This past summer I took a bit of break from social media, which I’ve done periodically in the past for a few weeks at at time. As always, the time off offered some good reminders and fresh perspectives (including what I love about social media, but that’s another post). One insight that I’ve been thinking about lately is writerly obsession and our use of in-between time.
“Writers are not all here, because a part of them is always ‘over there’—’over there’ being whatever world they are writing about at present. Writers live in two worlds—the real world of friends and family and the imaginary world of their writing…. Each is compelling in its own way and each makes its demands on a writer’s time.” ~ Terry Brooks, Sometimes the Magic Works, page 5
Social media becomes an easy substitute for the kind of obsessive thinking that is good for writers, a kind of positive distraction.
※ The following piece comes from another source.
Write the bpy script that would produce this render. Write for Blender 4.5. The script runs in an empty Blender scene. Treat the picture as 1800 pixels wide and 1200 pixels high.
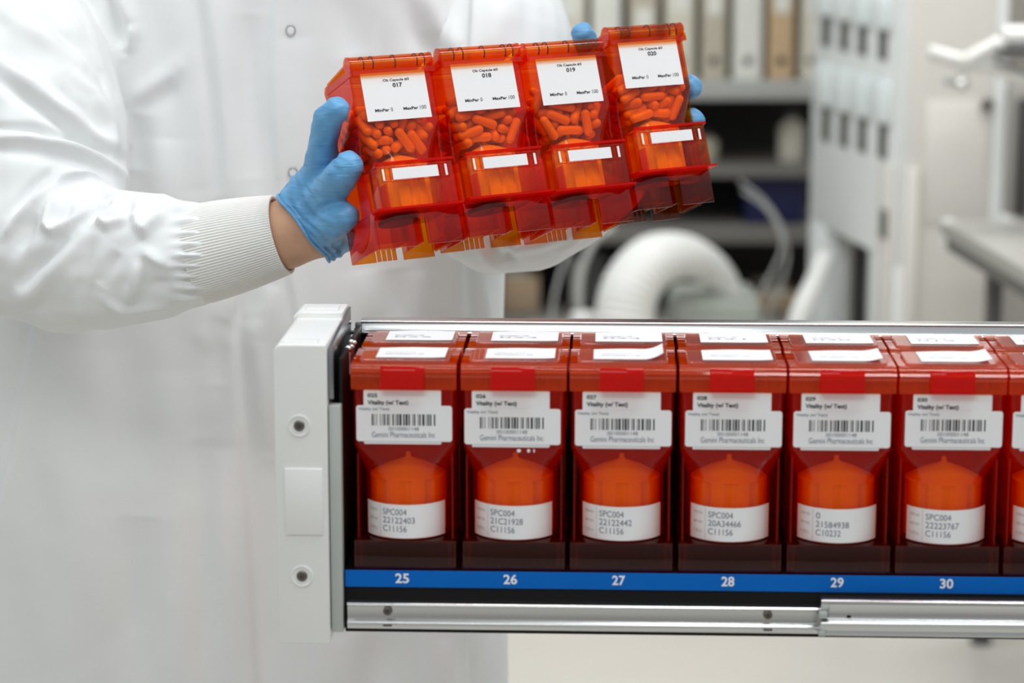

Think of the last time you were truly engrossed in a writing project. You went to bed thinking about it, you woke up thinking about it. If you were lucky, you dreamt about it. You may have bored your family and friends by talking about it. Like Terry Brooks, you went through your day only half present, because the other part of your mind and heart and soul was somewhere else—with your writing. This meant that any in-between times in the day—waiting in line at the Post Office, sitting in a car wash, watching a pot of water come to a boil—would be jealously snatched as writing time, if only to think more about the words you would put on the page as soon as you were able.
This was how writing worked for me at the beginning of my writing career, when our son was very young and before 24/7 internet and smart phones. I admit it happens more rarely these days. Those in-between times are too easily filled with checking email or Facebook or Twitter, playing Words with Friends, seeing if a friend has posted a new Instagram photo, or, these days, compulsively checking election news and polls.
When I do sit down to write, it takes much more effort to gather momentum than if I’d been quietly obsessing all day long. And if I can’t think of what to write or how to continue from where I left off, rather than stare into space until I figure it out, my phone is always within reach.